Doch die Idee, die Bedrohung durch die Klimakrise mit dieser Musik zu assoziieren, ist mächtig in der Wirkung. Die Positionen und Forderungen der Jungen sind akut. Der alte Schostakowitsch dazu wirkt wie eine Warnung: Es muss jetzt etwas geschehen, sonst tanzen als letzte Lösung bald alle wie er zwischen Verzweiflung und Endzeitfaszination.

Beim zweiten Abend geht es um sexualisierte Gewalt im Kulturbetrieb

Auch den zweiten Abend des Festivals überschreibt man mit einem Thema der Generation Y. "Rape & Culture" lautet der etwas fragwürdige Titel, unter dem ein Team unter Wilmersdörffer sich dem Themenkomplex um sexualisierte Gewalt im Kulturbetrieb nähert. Im Zentrum steht eine junge Sängerin, die sich in die hierarchischen Strukturen dieses Betriebs fügt und psychisch wie sexuell ausgebeutet wird von einem Dirigenten. Dargestellt wird die Szene durch vier Tänzerinnen und Tänzer (Choreografie: Francesco Vecchione) und vor allem durch die Sopranistin Ketevan Chuntishvili, die das Ganze in Liedgut von Beethoven bis Richard Strauss kleidet. Da ist nicht nur der Titel plakativ: die unschuldig weißen Luftballons, die mit den Hoffnungen der Protagonistin platzen; die hämmernden Soundscapes, die zu den besonders entsetzlichen Momenten eingespielt werden; Schuberts (respektive Goethes) "Heidenröslein", das nach einer gängigen Interpretation Vergewaltigung zu Poesie macht und hier quasi als Refrain dient.

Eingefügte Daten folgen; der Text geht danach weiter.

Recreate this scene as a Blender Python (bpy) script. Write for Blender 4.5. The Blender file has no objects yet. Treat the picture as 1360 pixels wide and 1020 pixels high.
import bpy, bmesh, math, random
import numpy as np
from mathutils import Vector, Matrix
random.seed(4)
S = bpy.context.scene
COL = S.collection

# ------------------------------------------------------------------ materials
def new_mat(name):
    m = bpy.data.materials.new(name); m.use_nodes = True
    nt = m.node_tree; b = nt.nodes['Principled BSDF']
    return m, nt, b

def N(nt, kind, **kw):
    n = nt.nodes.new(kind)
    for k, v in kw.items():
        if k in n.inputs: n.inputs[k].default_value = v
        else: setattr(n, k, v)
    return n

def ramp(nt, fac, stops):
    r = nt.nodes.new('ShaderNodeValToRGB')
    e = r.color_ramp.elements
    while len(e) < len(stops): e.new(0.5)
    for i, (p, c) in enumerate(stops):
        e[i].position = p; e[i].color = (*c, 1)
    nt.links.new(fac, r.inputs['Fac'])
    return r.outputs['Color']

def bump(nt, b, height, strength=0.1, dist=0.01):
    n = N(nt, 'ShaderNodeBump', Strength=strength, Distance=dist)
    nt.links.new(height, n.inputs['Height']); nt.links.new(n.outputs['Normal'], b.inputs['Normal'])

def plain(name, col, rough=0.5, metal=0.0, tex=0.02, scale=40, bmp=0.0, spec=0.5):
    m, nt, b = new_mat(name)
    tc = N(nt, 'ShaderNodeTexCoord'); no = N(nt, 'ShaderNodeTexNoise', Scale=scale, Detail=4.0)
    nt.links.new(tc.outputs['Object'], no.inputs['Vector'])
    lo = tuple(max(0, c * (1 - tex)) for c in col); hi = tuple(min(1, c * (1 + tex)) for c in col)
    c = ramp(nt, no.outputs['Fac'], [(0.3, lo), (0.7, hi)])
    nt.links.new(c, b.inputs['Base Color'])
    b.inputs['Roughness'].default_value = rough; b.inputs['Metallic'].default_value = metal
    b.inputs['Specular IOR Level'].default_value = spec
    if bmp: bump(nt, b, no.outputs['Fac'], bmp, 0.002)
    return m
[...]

Indes, der Abend verfehlt seine Wirkung nicht. Das hat mehrere Gründe. Zunächst wäre da Chuntashvilis Leistung zu nennen. Die Sängerin, begleitet von der exzellenten Brigitte Helbig, nimmt das Publikum für sich ein, mit ihrem dunkel glühenden Sopran ebenso wie schauspielerisch. Vielleicht noch wichtiger ist aber, dass Wilmersdörffer und sein Ensemble nicht beim symbolisch Evidenten verharren, sondern die Realität auf die Bühne zwingen. Immer wieder werden Ausschnitte aus Interviews mit Frauen eingespielt, die sich ebenso wie die namenlose Protagonistin des Abends unters Rad dieses Betriebs spannen mussten, der ihnen keine andere Wahl ließ, als sich den Machtverhältnissen auszuliefern. In diesem Kontext wirken Schuberts "An die Musik" und Strauss' "Morgen!" schockierend. Im Netz der Ausbeutungen bietet die Musik keinen Trost, und am nächsten Morgen wird die Sonne zwar wieder scheinen, doch über Opfer genauso wie über Täter. Das sind starke Momente. Am stärksten wirkt der Abend jedoch, wenn aus dem Off genau jener weltumarmende Eros aufgerufen wird, der im Zentrum des Problems steht. Denn hier deutet sich an, dass die Diskussion eine neue Phase findet - zur notwendigen Explizitmachung des Verbrechens, die den Opfern eine Stimme gibt, tritt der Versuch, die Hintergründe zu analysieren. Und darauf kommt es an.